7.19.2008

Nothing of Importance

Sorry I didn't post last night.

I went to go see The Dark Knight.

It was phenomenal.

Heath Ledger's performance was amazing.

I really believed he was crazy.

Maybe it made him crazy.

Who knows?

Anyway, I don't really have much to say.

My baby gets ungrounded in 13 days and we're going to go to the Breaking Dawn release party with her sister and her friends. I'm making shirts too.

I'm a dork.

A perverted, lovable, strange dork.

7.11.2008

Faith? Where'd you go?

The world is a scary place.

Murders, global warming, robbery, sex, terrorism, war, death.

It's all out there.

I hate to admit it, but...

I'm scared.

I'm afraid of what will happen to this world.

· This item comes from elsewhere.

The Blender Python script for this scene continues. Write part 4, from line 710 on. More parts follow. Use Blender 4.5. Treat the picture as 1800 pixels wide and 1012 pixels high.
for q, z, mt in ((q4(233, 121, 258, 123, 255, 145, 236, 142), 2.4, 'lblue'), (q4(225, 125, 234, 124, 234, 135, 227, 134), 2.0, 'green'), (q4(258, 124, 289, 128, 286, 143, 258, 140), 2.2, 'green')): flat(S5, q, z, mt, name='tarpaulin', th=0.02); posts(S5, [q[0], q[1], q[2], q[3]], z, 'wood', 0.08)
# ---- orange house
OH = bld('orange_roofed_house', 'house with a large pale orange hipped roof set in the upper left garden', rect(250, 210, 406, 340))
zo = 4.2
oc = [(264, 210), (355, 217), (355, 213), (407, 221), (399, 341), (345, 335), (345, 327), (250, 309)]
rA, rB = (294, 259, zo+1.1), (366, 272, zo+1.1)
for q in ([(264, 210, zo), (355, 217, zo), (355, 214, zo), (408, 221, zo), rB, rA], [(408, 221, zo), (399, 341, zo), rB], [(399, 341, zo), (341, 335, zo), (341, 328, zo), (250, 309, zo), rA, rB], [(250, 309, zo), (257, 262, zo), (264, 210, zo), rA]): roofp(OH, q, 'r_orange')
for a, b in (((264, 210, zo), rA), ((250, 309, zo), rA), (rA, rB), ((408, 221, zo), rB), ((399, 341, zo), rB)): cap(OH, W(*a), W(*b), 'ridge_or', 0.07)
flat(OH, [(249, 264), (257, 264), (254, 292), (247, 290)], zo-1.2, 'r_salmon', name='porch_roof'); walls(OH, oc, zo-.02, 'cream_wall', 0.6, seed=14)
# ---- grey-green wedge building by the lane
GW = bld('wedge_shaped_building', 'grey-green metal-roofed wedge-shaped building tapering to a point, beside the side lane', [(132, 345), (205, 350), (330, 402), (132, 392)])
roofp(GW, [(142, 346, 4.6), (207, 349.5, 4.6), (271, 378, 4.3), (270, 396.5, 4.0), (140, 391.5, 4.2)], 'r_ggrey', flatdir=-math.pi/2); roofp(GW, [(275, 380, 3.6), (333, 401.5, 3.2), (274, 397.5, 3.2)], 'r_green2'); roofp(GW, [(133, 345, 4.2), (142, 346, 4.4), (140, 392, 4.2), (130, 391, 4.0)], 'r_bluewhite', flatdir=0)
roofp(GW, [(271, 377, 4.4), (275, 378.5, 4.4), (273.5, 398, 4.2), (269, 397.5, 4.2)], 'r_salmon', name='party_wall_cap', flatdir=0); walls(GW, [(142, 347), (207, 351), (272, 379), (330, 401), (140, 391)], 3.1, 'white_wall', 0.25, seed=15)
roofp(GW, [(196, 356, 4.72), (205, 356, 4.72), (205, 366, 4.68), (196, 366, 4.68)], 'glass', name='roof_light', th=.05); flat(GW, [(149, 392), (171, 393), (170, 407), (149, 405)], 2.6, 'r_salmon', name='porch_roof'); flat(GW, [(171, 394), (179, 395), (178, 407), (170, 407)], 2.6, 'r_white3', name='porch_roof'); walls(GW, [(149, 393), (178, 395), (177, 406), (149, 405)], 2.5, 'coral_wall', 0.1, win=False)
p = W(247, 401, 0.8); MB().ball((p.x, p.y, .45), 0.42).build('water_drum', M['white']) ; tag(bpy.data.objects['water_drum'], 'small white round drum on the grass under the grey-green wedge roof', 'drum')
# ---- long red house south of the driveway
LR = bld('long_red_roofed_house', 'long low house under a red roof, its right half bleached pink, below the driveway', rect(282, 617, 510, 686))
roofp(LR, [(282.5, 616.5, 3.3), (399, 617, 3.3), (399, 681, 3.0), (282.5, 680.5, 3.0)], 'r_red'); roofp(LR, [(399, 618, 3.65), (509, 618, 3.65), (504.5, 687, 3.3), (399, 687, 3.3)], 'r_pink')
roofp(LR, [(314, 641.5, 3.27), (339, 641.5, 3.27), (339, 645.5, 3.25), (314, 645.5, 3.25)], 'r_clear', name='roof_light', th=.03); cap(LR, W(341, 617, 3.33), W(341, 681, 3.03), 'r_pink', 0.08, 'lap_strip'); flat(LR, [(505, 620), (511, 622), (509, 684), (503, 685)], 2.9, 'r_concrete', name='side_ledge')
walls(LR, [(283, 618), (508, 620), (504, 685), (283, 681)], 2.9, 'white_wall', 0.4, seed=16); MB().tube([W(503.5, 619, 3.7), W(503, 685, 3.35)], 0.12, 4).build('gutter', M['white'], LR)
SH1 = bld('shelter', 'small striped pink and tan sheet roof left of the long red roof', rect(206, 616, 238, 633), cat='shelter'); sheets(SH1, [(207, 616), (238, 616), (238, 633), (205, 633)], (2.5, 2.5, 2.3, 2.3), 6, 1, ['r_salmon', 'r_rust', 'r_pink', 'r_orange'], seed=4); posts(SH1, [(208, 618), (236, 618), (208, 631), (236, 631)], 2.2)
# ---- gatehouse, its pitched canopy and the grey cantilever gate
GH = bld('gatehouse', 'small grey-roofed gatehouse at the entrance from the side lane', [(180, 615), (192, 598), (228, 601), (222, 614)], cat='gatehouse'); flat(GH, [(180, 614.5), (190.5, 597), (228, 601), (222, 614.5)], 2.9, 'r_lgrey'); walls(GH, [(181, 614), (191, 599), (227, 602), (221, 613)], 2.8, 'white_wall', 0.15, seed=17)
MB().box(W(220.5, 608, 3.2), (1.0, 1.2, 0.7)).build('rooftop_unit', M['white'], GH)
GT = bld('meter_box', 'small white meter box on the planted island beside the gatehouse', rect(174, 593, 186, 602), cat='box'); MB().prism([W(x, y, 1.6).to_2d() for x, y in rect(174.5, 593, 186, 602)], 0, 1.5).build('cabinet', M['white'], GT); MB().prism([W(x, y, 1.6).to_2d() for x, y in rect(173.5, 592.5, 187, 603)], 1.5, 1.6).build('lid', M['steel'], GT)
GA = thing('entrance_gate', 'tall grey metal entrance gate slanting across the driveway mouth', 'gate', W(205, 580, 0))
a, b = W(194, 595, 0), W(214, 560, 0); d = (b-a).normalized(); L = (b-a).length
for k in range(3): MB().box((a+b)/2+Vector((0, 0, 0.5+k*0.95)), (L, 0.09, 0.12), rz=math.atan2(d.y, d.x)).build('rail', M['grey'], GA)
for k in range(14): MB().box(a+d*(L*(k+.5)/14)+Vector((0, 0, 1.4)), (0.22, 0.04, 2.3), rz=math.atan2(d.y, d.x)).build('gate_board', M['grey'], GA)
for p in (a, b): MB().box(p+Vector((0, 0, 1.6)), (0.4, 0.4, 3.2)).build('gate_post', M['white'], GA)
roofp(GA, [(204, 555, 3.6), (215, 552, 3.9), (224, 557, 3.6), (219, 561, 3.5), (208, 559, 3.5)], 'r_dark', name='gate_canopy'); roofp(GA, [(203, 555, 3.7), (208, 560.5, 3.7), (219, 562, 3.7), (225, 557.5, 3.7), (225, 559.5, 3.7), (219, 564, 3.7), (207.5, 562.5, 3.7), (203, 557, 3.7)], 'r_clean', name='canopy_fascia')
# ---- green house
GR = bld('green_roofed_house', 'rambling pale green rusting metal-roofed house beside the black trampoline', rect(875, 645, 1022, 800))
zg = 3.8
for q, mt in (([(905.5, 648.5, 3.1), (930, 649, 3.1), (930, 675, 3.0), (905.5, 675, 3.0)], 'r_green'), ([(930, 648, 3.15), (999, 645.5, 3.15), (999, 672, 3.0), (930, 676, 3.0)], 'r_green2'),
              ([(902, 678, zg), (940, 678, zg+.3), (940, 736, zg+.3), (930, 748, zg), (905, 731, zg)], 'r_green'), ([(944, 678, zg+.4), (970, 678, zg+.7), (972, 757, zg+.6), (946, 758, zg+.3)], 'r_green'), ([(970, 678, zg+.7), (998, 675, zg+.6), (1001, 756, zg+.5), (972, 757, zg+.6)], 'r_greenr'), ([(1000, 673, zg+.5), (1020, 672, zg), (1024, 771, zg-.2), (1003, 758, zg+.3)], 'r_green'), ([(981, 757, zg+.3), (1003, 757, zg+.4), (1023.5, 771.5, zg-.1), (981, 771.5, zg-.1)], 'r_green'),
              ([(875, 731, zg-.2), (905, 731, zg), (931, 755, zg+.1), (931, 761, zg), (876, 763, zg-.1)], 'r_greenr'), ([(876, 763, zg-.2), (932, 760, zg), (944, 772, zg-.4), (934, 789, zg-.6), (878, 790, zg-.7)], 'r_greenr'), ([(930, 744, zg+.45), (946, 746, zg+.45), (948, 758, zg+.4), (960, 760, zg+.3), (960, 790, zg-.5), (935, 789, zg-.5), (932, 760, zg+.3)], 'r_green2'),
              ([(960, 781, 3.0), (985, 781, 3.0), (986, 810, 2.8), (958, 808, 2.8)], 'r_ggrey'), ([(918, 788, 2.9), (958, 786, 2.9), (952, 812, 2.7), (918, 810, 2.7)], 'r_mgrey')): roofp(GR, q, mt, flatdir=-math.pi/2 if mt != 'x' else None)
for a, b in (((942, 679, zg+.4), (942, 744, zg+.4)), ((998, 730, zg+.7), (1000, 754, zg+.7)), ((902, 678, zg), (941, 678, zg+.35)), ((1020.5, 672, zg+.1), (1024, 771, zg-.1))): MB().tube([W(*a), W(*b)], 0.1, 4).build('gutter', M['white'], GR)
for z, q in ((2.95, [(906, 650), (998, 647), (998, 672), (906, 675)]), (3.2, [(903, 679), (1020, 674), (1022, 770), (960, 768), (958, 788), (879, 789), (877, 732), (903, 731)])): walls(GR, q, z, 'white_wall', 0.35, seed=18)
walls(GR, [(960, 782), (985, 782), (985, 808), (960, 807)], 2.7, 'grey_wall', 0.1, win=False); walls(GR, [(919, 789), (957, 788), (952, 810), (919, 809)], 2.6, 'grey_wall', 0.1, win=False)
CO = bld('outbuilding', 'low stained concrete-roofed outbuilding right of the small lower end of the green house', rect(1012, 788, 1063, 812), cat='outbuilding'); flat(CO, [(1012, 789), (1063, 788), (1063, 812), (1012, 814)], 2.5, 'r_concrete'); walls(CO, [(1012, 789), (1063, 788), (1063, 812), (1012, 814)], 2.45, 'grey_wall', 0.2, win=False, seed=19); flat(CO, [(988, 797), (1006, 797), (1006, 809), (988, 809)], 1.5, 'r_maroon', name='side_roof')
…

I'm afraid of what will happen to my friends.

I'm afraid of what will happen to my family.

I'm afraid of what will happen to me.

I've been thinking a lot lately and I really want to restore my faith in God.

I don't know when I lost that faith, but I did.

Somewhere along the line the world changed me and I lost my ability to believe.

I want to believe again. 

I want to believe in God again.

But I don't know how to do it.

How do you restore your faith when you're a sceptic?

7.09.2008

A Fresh Start.

I got a new blog because I thought it was time for a fresh start.

I need to change things. Change the way I think, the way I see things.

I thought this would help.

My blog title just came to me.

One Step Closer.

One step closer to sanity.

One step closer to faith.

One step closer to being a good person.

Every entry is a step closer.

It may not make sense, but I don't really expect it to.